-- begin --
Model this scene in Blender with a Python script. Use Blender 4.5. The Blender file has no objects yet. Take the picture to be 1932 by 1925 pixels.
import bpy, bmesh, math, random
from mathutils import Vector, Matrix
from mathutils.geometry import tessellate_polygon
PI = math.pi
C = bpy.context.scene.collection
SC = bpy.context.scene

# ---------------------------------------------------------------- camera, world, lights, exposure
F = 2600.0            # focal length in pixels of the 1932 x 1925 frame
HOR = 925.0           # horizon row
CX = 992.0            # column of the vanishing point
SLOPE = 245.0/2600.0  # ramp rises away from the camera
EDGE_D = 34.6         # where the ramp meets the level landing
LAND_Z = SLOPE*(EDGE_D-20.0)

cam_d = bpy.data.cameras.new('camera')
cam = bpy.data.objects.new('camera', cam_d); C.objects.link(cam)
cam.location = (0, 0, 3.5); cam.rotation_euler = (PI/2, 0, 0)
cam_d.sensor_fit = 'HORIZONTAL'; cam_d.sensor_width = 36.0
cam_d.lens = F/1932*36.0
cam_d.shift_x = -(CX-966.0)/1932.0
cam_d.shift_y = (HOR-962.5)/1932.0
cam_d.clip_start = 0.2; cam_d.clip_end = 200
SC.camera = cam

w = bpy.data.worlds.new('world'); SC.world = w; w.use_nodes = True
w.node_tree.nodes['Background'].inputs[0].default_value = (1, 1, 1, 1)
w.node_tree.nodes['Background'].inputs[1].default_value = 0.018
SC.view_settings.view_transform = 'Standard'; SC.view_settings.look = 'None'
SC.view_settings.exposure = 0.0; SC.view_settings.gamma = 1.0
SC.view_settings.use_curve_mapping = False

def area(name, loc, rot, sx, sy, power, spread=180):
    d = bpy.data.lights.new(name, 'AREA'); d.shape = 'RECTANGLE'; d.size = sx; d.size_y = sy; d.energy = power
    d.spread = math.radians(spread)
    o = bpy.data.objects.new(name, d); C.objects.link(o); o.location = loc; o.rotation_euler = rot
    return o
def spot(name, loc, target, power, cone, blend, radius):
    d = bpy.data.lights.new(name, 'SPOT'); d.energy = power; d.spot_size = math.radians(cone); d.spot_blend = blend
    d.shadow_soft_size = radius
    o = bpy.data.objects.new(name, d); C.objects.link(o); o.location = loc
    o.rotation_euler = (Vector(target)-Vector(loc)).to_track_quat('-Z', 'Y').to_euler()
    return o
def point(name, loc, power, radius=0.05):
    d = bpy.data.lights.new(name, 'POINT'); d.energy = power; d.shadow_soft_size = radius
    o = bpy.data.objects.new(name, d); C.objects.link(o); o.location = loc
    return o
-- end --
- [TO BE DONE] Extract the complete data, matching each line exactly.

- [TASK ANSWER]
Model this scene in Blender with a Python script. Use Blender 4.5. The Blender file has no objects yet. Take the picture to be 1932 by 1925 pixels.
import bpy, bmesh, math, random
from mathutils import Vector, Matrix
from mathutils.geometry import tessellate_polygon
PI = math.pi
C = bpy.context.scene.collection
SC = bpy.context.scene

# ---------------------------------------------------------------- camera, world, lights, exposure
F = 2600.0            # focal length in pixels of the 1932 x 1925 frame
HOR = 925.0           # horizon row
CX = 992.0            # column of the vanishing point
SLOPE = 245.0/2600.0  # ramp rises away from the camera
EDGE_D = 34.6         # where the ramp meets the level landing
LAND_Z = SLOPE*(EDGE_D-20.0)

cam_d = bpy.data.cameras.new('camera')
cam = bpy.data.objects.new('camera', cam_d); C.objects.link(cam)
cam.location = (0, 0, 3.5); cam.rotation_euler = (PI/2, 0, 0)
cam_d.sensor_fit = 'HORIZONTAL'; cam_d.sensor_width = 36.0
cam_d.lens = F/1932*36.0
cam_d.shift_x = -(CX-966.0)/1932.0
cam_d.shift_y = (HOR-962.5)/1932.0
cam_d.clip_start = 0.2; cam_d.clip_end = 200
SC.camera = cam

w = bpy.data.worlds.new('world'); SC.world = w; w.use_nodes = True
w.node_tree.nodes['Background'].inputs[0].default_value = (1, 1, 1, 1)
w.node_tree.nodes['Background'].inputs[1].default_value = 0.018
SC.view_settings.view_transform = 'Standard'; SC.view_settings.look = 'None'
SC.view_settings.exposure = 0.0; SC.view_settings.gamma = 1.0
SC.view_settings.use_curve_mapping = False

def area(name, loc, rot, sx, sy, power, spread=180):
    d = bpy.data.lights.new(name, 'AREA'); d.shape = 'RECTANGLE'; d.size = sx; d.size_y = sy; d.energy = power
    d.spread = math.radians(spread)
    o = bpy.data.objects.new(name, d); C.objects.link(o); o.location = loc; o.rotation_euler = rot
    return o
def spot(name, loc, target, power, cone, blend, radius):
    d = bpy.data.lights.new(name, 'SPOT'); d.energy = power; d.spot_size = math.radians(cone); d.spot_blend = blend
    d.shadow_soft_size = radius
    o = bpy.data.objects.new(name, d); C.objects.link(o); o.location = loc
    o.rotation_euler = (Vector(target)-Vector(loc)).to_track_quat('-Z', 'Y').to_euler()
    return o
def point(name, loc, power, radius=0.05):
    d = bpy.data.lights.new(name, 'POINT'); d.energy = power; d.shadow_soft_size = radius
    o = bpy.data.objects.new(name, d); C.objects.link(o); o.location = loc
    return o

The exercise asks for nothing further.